Burning Bright was Steinbeck's third attempt at writing what he called a "play-novelette". He had tried something similar with Of Mice and Men in 1937 and The Moon Is Down in 1942, but, of the three, Burning Bright was the most complete attempt at the form. Steinbeck believed that he may have been the first person to attempt the style. At the time of writing the introduction, in which he explained his intentions, he believed it was a form that would bear further experimentation. In a continuation of the experiment, a stage production was planned to open at the same time the book was published. The original title of the book, In the Forests of the Night, was a line from The Tyger by William Blake, but complaints that it was too long and too literary by the producers of the play led to the change to the shorter excerpt from the same poem: Burning Bright.

Friend Ed has been pointed out as one in a line of characters inspired by Steinbeck's friend Ed Ricketts. At the time Steinbeck wrote Burning Bright, Ricketts had recently been killed in a car accident, and as well as reflecting his friend's character in that of Friend Ed, it is thought that the settings of the circus and the sea may have had significance for Steinbeck: he had apparently been at the circus when he learnt of Ricketts' death and Ricketts' burial had been beside the sea.

Adaptation

The stage production had Rodgers and Hammerstein as producers, Guthrie McClintic as director, Kent Smith as Joe Saul, Barbara Bel Geddes as Mordeen, Howard Da Silva as Friend Ed, and Martin Brooks as Victor. The production had a short run at New Haven during which Steinbeck tightened up the second act, but despite his work on the play, confidence in it was fading. When the production moved to Boston for the main run the critical reviews were terrible, and the play closed after only thirteen performances. One of the co-producers admitted that he had known the production was doomed after the first night.
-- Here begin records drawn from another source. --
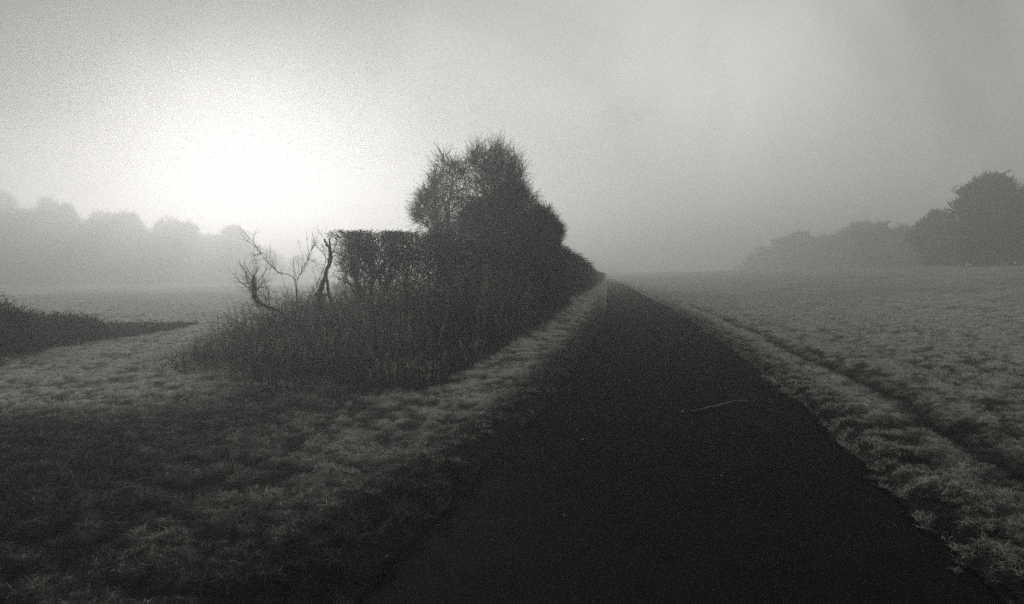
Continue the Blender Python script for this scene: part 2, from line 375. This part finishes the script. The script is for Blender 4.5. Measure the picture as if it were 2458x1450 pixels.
# inner wood: thick layered stems leaning in the hedge
def stem_obj(pts, rads, parent, name='stem', mat=None, sides=8, sub=6, jit=.012):
    pts = np.array(pts, float); n = len(pts); tt = np.linspace(0, n - 1, (n - 1) * sub + 1)
    def cr(arr):
        out = []
        for q in tt:
            i = min(int(q), n - 2); f = q - i; p0 = arr[max(i - 1, 0)]; p1 = arr[i]; p2 = arr[i + 1]; p3 = arr[min(i + 2, n - 1)]
            out.append(.5 * ((2 * p1) + (-p0 + p2) * f + (2 * p0 - 5 * p1 + 4 * p2 - p3) * f * f + (-p0 + 3 * p1 - 3 * p2 + p3) * f ** 3))
        return np.array(out)
    P = cr(pts) + rng.normal(size=(len(tt), 3)) * jit; rr_ = np.interp(tt, np.arange(n), rads) * (1 + .10 * rng.normal(size=len(tt)))
    V, F = tubes(P[None], rr_[None], sides)
    V = V + rng.normal(size=V.shape) * .06 * np.repeat(rr_, sides)[:, None]
    k = len(tt); a = (k - 1) * sides                       # close the sawn top
    V = np.concatenate([V, [P[-1]]]); c = len(V) - 1
    cap = np.array([[a + i, a + (i + 1) % sides, c, c] for i in range(sides)])
    me_faces = [tuple(f) for f in F] + [tuple(f[:3]) for f in cap]
    me = bpy.data.meshes.new(name); o0 = np.array(parent.location) if parent else np.zeros(3)
    me.from_pydata([tuple(v) for v in (V - o0)], [], me_faces); me.materials.append(mat or M_BARK)
    me.polygons.foreach_set('use_smooth', [True] * len(me.polygons))
    o = bpy.data.objects.new(name, me); C.collection.objects.link(o)
    if parent: o.parent = parent
    return P, rr_
def wp(px, py, Y):           # a point of the place seen at px,py at depth Y
    v = pdir(px, py); t = Y / v.y; return [v.x * t, Y, CAMZ + v.z * t]
Ye = 18.7
st1 = stem_obj([wp(893, 830, Ye), wp(888, 760, Ye), wp(878, 725, Ye), wp(860, 690, Ye), wp(850, 648, Ye), wp(862, 610, Ye + .2)], [.09, .075, .065, .055, .045, .02], hedge)
st2 = stem_obj([wp(915, 830, Ye + .5), wp(908, 740, Ye + .5), wp(930, 690, Ye + .5), wp(940, 640, Ye + .4), wp(948, 575, Ye + .4)], [.08, .06, .05, .04, .02], hedge)
st3 = stem_obj([wp(905, 800, Ye + .3), wp(890, 720, Ye + .3), wp(893, 660, Ye + .2), wp(880, 620, Ye + .2), wp(845, 575, Ye)], [.06, .05, .035, .03, .012], hedge)
tw = []
for (P, rr_), nk in ((st1, 60), (st2, 90), (st3, 90)):
    s, d, r0 = kids(P[None], rr_[None], nk, .35, .9); Pk = walk(s, d, .5 + .5 * rng.random(nk), 6, .28, .12, inside=lambda q, tol: q[:, 2] < 2.68)
    Rk = np.linspace(1, .35, 6)[None] * .012 * np.ones((nk, 1)); tw.append(tubes(Pk, Rk, 4))
    s, d, r0 = kids(Pk, Rk, nk * 14, .2, .9); Pq = walk(s, d, .15 + .3 * rng.random(len(s)), 4, .3, .12, inside=lambda q, tol: q[:, 2] < 2.72)
    tw.append(tubes(Pq, np.linspace(1, .5, 4)[None] * .0055 * np.ones((len(s), 1))))
V, F = merge(tw); mesh_np('side_twigs', V - off, F, M_TWIG, hedge)

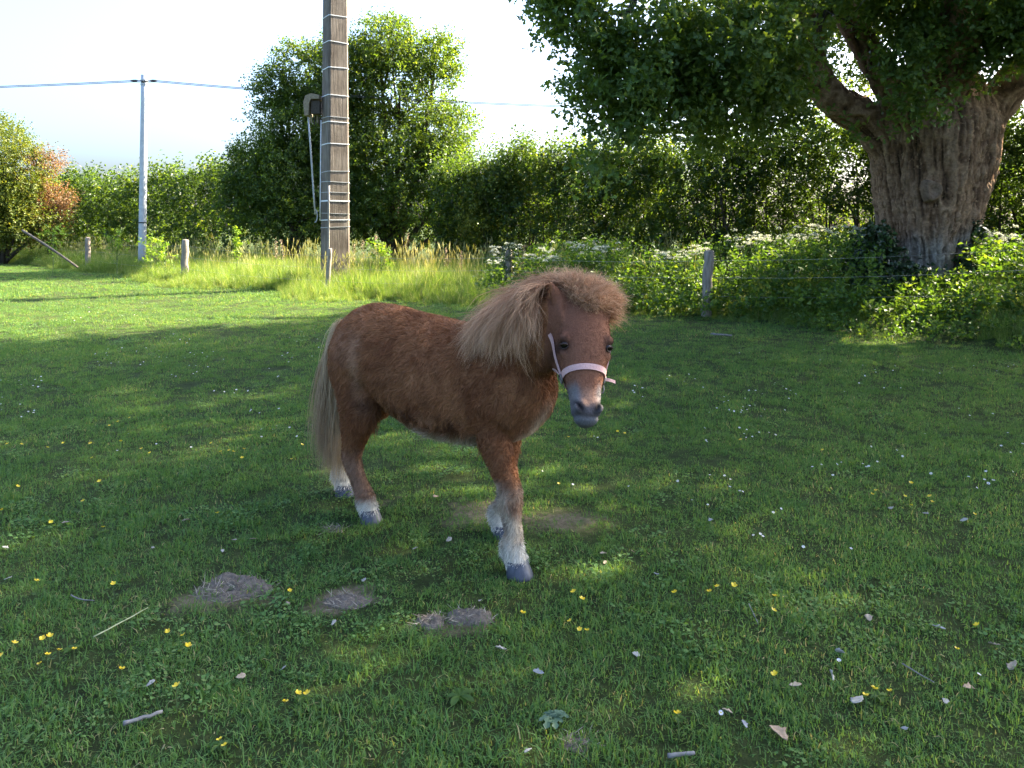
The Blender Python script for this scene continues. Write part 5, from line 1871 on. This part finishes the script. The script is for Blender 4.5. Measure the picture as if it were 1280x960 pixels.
def buttercups():
    protos = []
    for s in range(5):
        rng = np.random.default_rng(900 + s)
        h = (.055, .075, .10, .065, .085)[s]
        lx, ly = rng.normal(0, .012, 2)
        st = Mesh().tube([(0, 0, -.01), (lx * .4, ly * .4, h * .55), (lx, ly, h)], [.0016, .0013, .0012], 5)
        fl = Mesh()
        tilt = Matrix.Rotation(rng.uniform(-.5, .5), 3, 'X') @ Matrix.Rotation(rng.uniform(-.5, .5), 3, 'Y')
        for k in range(5):
            a = k * 2 * math.pi / 5
            pts = []
            for r, w_, z in ((.001, .0012, 0), (.006, .0052, .0022), (.011, .0058, .0055), (.0138, .0030, .0078)):
                pts.append([(r, -w_, z + .0007), (r, w_, z + .0007)])
            v = np.array(pts).reshape(-1, 3) @ rotz(a).T
            v = v @ np.array(tilt).T + [lx, ly, h]
            fl.add(v, np.array([[0, 1, 3, 2], [2, 3, 5, 4], [4, 5, 7, 6]]), rng.uniform(0, 1))
        n = 10
        a = rng.uniform(0, 6.28, n)
        d = np.stack([np.cos(a), np.sin(a), rng.uniform(0, .5, n)], 1)
        v, f, r = leaves(d * [.012, .012, .0] + [0, 0, .012], d, np.tile([0, 0, 1.0], (n, 1)) + rng.normal(0, .3, (n, 3)), rng.uniform(.014, .026, n), LEAF_OAK, .2, rng.uniform(.3, .8, n))
        mm = [st.mesh('stem'), fl.mesh('petals'), np_mesh('leaves', v, f, {'rnd': r})]
        for m_, q in zip(mm, (M_STEM, M_YEL, M_WEED)):
            m_.materials.append(q)
        protos.append((h, mm))
    clumps = [
        ([(61, 653), (130, 659), (49, 725), (143, 731)], 'scattered yellow buttercup on the left, above the clump at the edge', 'buttercups on the left lawn'),
        ([(18, 805), (51, 799), (61, 796), (4, 819), (60, 819), (75, 811), (93, 812), (51, 829)], 'yellow buttercup of the close clump at the lower left edge', 'buttercup clump at the lower left edge'),
        ([(208, 790), (232, 794), (232, 807)], 'yellow buttercup of the trio below the largest earth clod', 'buttercups below the earth clod'),
        ([(377, 866), (388, 866), (357, 875)], 'yellow buttercup of the trio in the lower left foreground', 'buttercup trio in the foreground'),
        ([(276, 924), (282, 931)], 'yellow buttercup of the pair nearest the bottom left', 'buttercup pair at the bottom'),
        ([(714, 741), (724, 749), (715, 776), (725, 789), (734, 790)], 'yellow buttercup of the loose clump right of the front hoof', 'buttercups right of the front hoof'),
        ([(899, 733), (890, 740), (916, 732), (970, 747), (967, 764)], 'small yellow buttercup in the sparse line right of centre', 'buttercup line right of centre'),
        ([(1094, 859), (1114, 864), (1082, 872)], 'yellow buttercup beside the pale oak leaf at lower right', 'buttercups by the pale leaf'),
        ([(1088, 618), (1097, 614), (1138, 604), (1130, 620), (1140, 632), (1160, 621), (1163, 627), (1216, 643)], 'yellow buttercup of the broad clump on the right lawn', 'buttercup clump on the right lawn'),
        ([(924, 550), (1027, 563)], 'lone yellow buttercup on the right lawn above the broad clump', 'lone buttercups on the right'),
        ([(771, 539), (782, 542), (712, 547), (698, 605)], 'small yellow buttercup just below the pony muzzle', 'buttercups below the muzzle'),
        ([(147, 527), (136, 532), (163, 522)], 'small yellow buttercup of the trio far left in the shade', 'buttercup trio far left'),
        ([(9, 555), (27, 556), (58, 560), (78, 554), (114, 554), (152, 552), (179, 561), (187, 566), (117, 572), (123, 602), (19, 609), (4, 638), (101, 627)], 'yellow buttercup strewn along the left lawn', 'buttercups strewn on the left'),
        ([(264, 554), (286, 563), (304, 562), (277, 565), (302, 572), (292, 565), (380, 556), (365, 574)], 'yellow buttercup in the sunlit patch left of the pony tail', 'buttercups in the sunlit patch'),
    ]
    single = [(153, 837, 'single bright buttercup in the left foreground'), (221, 857, 'half open buttercup low in the left foreground'), (361, 739, 'single buttercup just right of the largest earth clod'), (654, 767, 'single buttercup beyond the paired earth clods'),
              (840, 741, 'single buttercup alone right of the pony'), (849, 895, 'large single buttercup in the right of centre foreground'), (967, 842, 'single buttercup in the right foreground beside curled leaf'), (1224, 781, 'star shaped buttercup near the right edge'), (1197, 812, 'single buttercup below the star shaped one near the right edge'), (270, 641, 'single buttercup between the left clump and the hind hooves')]
    rng = np.random.default_rng(77)
    def put(px, py, lab_, grp):
        h, mm = protos[rng.integers(0, 5)]
        s = rng.uniform(.62, .82)
        x, y, z = lift(px, py, h * s)
        o = empty('buttercup', (x, y, z), rng.uniform(0, 6.28)); o.scale = (s, s, s)
        tag(o, lab_, 'flower', grp)
        for me in mm:
            c = bpy.data.objects.new(me.name.split('.')[0], me); COL.objects.link(c); c.parent = o
    for pts, lab_, grp in clumps:
        for px, py in pts:
            put(px, py, lab_, grp)
    for px, py, lab_ in single:
        put(px, py, lab_, None)

def daisies():
    me = []
    for s in range(3):
        rng = np.random.default_rng(950 + s)
        mb = Mesh()
        h = .035 + .01 * s
        n = 14
        a = np.arange(n) * 2 * np.pi / n + rng.normal(0, .06, n)
        d = np.stack([np.cos(a), np.sin(a), np.full(n, .15 * s)], 1)
        v, f, r = leaves(np.tile([0, 0, h], (n, 1)) + d * .002, d, np.tile([0, 0, 1.0], (n, 1)), .0095, (np.array([[0, -.10], [0, .10], [.7, .2], [1, 0], [.7, -.2]]), np.array([[4, 3, 2, 1, 0]])), 0, rng.uniform(0, 1, n))
        mb.add(v, f, r)
        nf = n
        t = np.linspace(0, 2 * np.pi, 9)[:-1]
        top = np.stack([np.cos(t) * .0035, np.sin(t) * .0035, np.full(8, h + .0006)], 1)
        mb.add(np.concatenate([top, [[0, 0, h + .002]]]), np.array([[k, (k + 1) % 8, 8] for k in range(8)]))
        mb.tube([(0, 0, -.005), (.002, 0, h * .5), (0, 0, h - .0005)], [.0009, .0008, .0008], 4)
        m_ = mb.mesh('daisy')
        z = np.array([p.center.z for p in m_.polygons]); nv = np.array([len(p.vertices) for p in m_.polygons])
        for q in (M_DAISY, M_YC, M_STEM):
            m_.materials.append(q)
        idx = np.where(nv == 5, 0, np.where((nv == 3) & (z > h * .95), 1, 2)).astype(np.int32)
        m_.polygons.foreach_set('material_index', idx)
        me.append((h, m_))
    rng = np.random.default_rng(78)
    near = [(943, 668), (951, 669), (948, 665), (1003, 680), (1062, 684), (1218, 841), (885, 630), (925, 613), (911, 608), (1026, 580), (1016, 583), (887, 594), (925, 613), (1218, 608), (849, 598), (787, 606), (715, 604), (865, 625), (912, 599), (973, 633), (966, 638), (907, 593), (1085, 555), (1120, 562), (1128, 567), (1156, 542), (677, 587), (742, 545), (748, 546), (882, 551), (960, 540), (195, 554), (238, 558), (147, 563), (240, 555), (162, 542), (880, 534), (1050, 823), (898, 882)]
    bands = [((0, 400), (412, 470), 64, 'tiny white daisy in the shade just inside the sunlit grass edge', 'daisies at the shade edge'),
             ((0, 390), (470, 545), 36, 'tiny white daisy on the shaded left lawn', 'daisies on the left lawn'),
             ((0, 330), (378, 400), 26, 'tiny white daisy in the far sunlit strip of grass', 'daisies in the sunlit strip'),
             ((880, 1280), (435, 520), 60, 'tiny white daisy on the far right lawn below the bank', 'daisies on the far right lawn'),
             ((880, 1280), (520, 600), 26, 'tiny white daisy on the middle right lawn', 'daisies on the middle right lawn'),
             ((790, 880), (430, 540), 12, 'tiny white daisy beside the pony head on the lawn', 'daisies beside the pony head')]
    def put(px, py, lab_, grp, s):
        h, m_ = me[rng.integers(0, 3)]
        x, y, z = lift(px, py, h * s)
        o = bpy.data.objects.new('daisy', m_); COL.objects.link(o)
        o.location = (x, y, z); o.rotation_euler = (rng.normal(0, .25) + .25, rng.normal(0, .25), rng.uniform(-.5, .5)); o.scale = (s, s, s)
        tag(o, lab_, 'flower', grp)
    for px, py in near:
        put(px, py, 'small white daisy standing out singly in the nearer grass', 'scattered nearer daisies', rng.uniform(.5, .72))
    for (a, b), (c, d), n, lab_, grp in bands:
        cen = [(rng.uniform(a, b), rng.uniform(c, d)) for _ in range(max(3, n // 6))]
        for k in range(n):
            q = cen[rng.integers(0, len(cen))]
            px, py = q[0] + rng.normal(0, 26), q[1] + rng.normal(0, 7)
            px, py = min(max(px, a + 2), b - 2), min(max(py, c), d)
            put(px, py, lab_, grp, rng.uniform(.5, .85))

def dry_leaves():
    cols = {'tan': ((.22, .17, .11), (.33, .27, .19)), 'pale': ((.22, .205, .165), (.33, .31, .26)), 'brown': ((.22, .15, .09), (.36, .26, .17)), 'grey': ((.15, .16, .16), (.24, .25, .255))}
    M = {}
    for k, (a, b) in cols.items():
        M[k] = plain_mat('dry_leaf_' + k, a, b, 90, .8, .3, .3)
    items = [(82, 658, .045, 'tan', 'left of the hind hooves near the left edge'), (233, 655, .05, 'tan', 'between the left buttercups and the hind hooves'), (7, 690, .05, 'pale', 'at the very left edge of the lawn'), (191, 690, .03, 'pale', 'left of the largest earth clod'),
             (278, 694, .035, 'pale', 'just above the largest earth clod'), (293, 680, .04, 'tan', 'above the largest earth clod, left of a pair'), (316, 679, .045, 'tan', 'above the largest earth clod, right of a pair'), (10, 729, .045, 'pale', 'low on the left edge above the buttercup clump'),
             (417, 785, .035, 'pale', 'below the middle earth clod'), (360, 760, .035, 'tan', 'right of and below the largest earth clod'), (354, 843, .05, 'grey', 'above the foreground buttercup trio'), (301, 853, .04, 'tan', 'in the left foreground left of the buttercup trio'),
             (188, 862, .04, 'pale', 'in the left foreground above the fallen twig'), (519, 691, .032, 'pale', 'in front of the hind hooves'), (561, 680, .045, 'pale', 'between the hind and front hooves'), (455, 731, .04, 'pale', 'above the middle earth clod'),
             (600, 757, .03, 'pale', 'on the paired earth clods'), (626, 818, .05, 'pale', 'below the paired earth clods'), (673, 848, .048, 'grey', 'in the centre foreground'), (795, 825, .035, 'pale', 'in the foreground right of centre'),
             (754, 697, .05, 'tan', 'right of the front hoof on worn grass'), (756, 709, .03, 'tan', 'just below the larger leaf right of the front hoof'), (820, 723, .045, 'grey', 'right of the loose buttercup clump'), (791, 695, .04, 'brown', 'alone right of the worn grass'),
             (660, 947, .03, 'pale', 'near the bottom edge at the centre'), (888, 655, .045, 'grey', 'on the middle lawn right of the pony'), (1172, 790, .065, 'grey', 'bluish and folded, near the right edge'), (1072, 883, .075, 'pale', 'large lobed and whitish beside lower right buttercups'),
             (974, 926, .10, 'brown', 'largest, curled, near the bottom right'), (1040, 852, .05, 'pale', 'standing on edge left of the whitish leaf'), (994, 864, .05, 'tan', 'between the curled leaf and the single buttercup'), (1050, 822, .04, 'pale', 'above the one standing on edge'),
             (1266, 840, .06, 'tan', 'at the right edge low down'), (1243, 813, .05, 'tan', 'beside the buttercup near the right edge'), (1211, 867, .05, 'brown', 'in the dark hollow at lower right'), (1182, 885, .04, 'pale', 'left of the dark hollow at lower right'),
             (1086, 779, .055, 'tan', 'left of the bluish folded leaf'), (931, 914, .04, 'grey', 'left of the largest curled leaf'), (1130, 919, .04, 'grey', 'near the bottom right below the whitish leaf'), (909, 897, .04, 'tan', 'right of the large foreground buttercup'),
             (1114, 640, .06, 'pale', 'below the broad buttercup clump'), (1157, 647, .045, 'pale', 'below the right end of the broad buttercup clump'), (1205, 655, .05, 'pale', 'beside the last buttercup of the broad clump'), (545, 625, .05, 'brown', 'between the hind and front legs by the worn patch')]
    adj = {'tan': 'tan', 'pale': 'pale', 'brown': 'brown', 'grey': 'silvery grey'}
    for i, (px, py, s, k, where) in enumerate(items):
        rng = np.random.default_rng(1000 + i)
        p = hit(px, py)
        # lobed, curled blade as a small grid
        nx, ny = 9, 5
        X, Y_ = np.meshgrid(np.linspace(0, 1, nx), np.linspace(-1, 1, ny), indexing='ij')
        wdt = np.interp(X, [0, .15, .3, .42, .62, .75, .88, 1], [.03, .12, .26, .17, .34, .22, .2, .03])
        lat = Y_ * wdt
        cu = rng.uniform(.2, .9); tw = rng.uniform(-.6, .6); ben = rng.uniform(-.3, .6)
        z = cu * lat ** 2 * 2.2 + ben * (X - .5) ** 2 * .5 + tw * lat * (X - .5) + rng.normal(0, .012, X.shape)
        v = np.stack([X - .5, lat, z], -1).reshape(-1, 3) * s * .74
        f = np.array([[a * ny + b, (a + 1) * ny + b, (a + 1) * ny + b + 1, a * ny + b + 1] for a in range(nx - 1) for b in range(ny - 1)])
        me = np_mesh('dry_leaf', v, f, {'rnd': np.zeros(len(v))})
        o = link('dry_leaf', me, M[k], None, True)
        o.location = (p[0], p[1], p[2] + .020)
        edge = 'edge' in where and 'standing' in where
        o.rotation_euler = (rng.normal(.15, .25) if not edge else 1.2, rng.normal(0, .25), rng.uniform(0, 6.28))
        sm = o.modifiers.new('thick', 'SOLIDIFY'); sm.thickness = .0012
        tag(o, f'{adj[k]} dry leaf {where}', 'leaf')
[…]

Steinbeck was later upbeat about the failure of the play and stated he was still keen to continue working in the theatre:

I'm just determined I'm going to learn something about the theatre. Last time we were kicked around like dogs, but I still want to do it. This shows a truly pure quality of stupidity. Just nuts. I'm so fascinated by everything about the theatre I don't really care if the show's a flop.
Talk with John Steinbeck. New York Times Book Review 28 September 1952

Despite his apparent continued enthusiasm after the failure of Burning Bright, Steinbeck never made another attempt at producing anything for the theatre. In reality he had been deeply hurt by its failure and some of the acerbic notices it had received from the New York critics:

Most of the criticism seemed emotional beyond the importance and danger of the play
John Steinbeck October 1950

Burning Bright was turned into an opera by American composer Frank Lewin.

Crtical reception

The reviews of the book were as poor as the reviews of the stage production. While some critics acknowledged it for the experiment that Steinbeck had intended, it was seen as peculiar and at best moderately effective. The artificial use of language, while necessary to allow the characters' development on the stage, jarred with the critics reviewing the novelization, as did Steinbeck's overemphasis of the message of the play.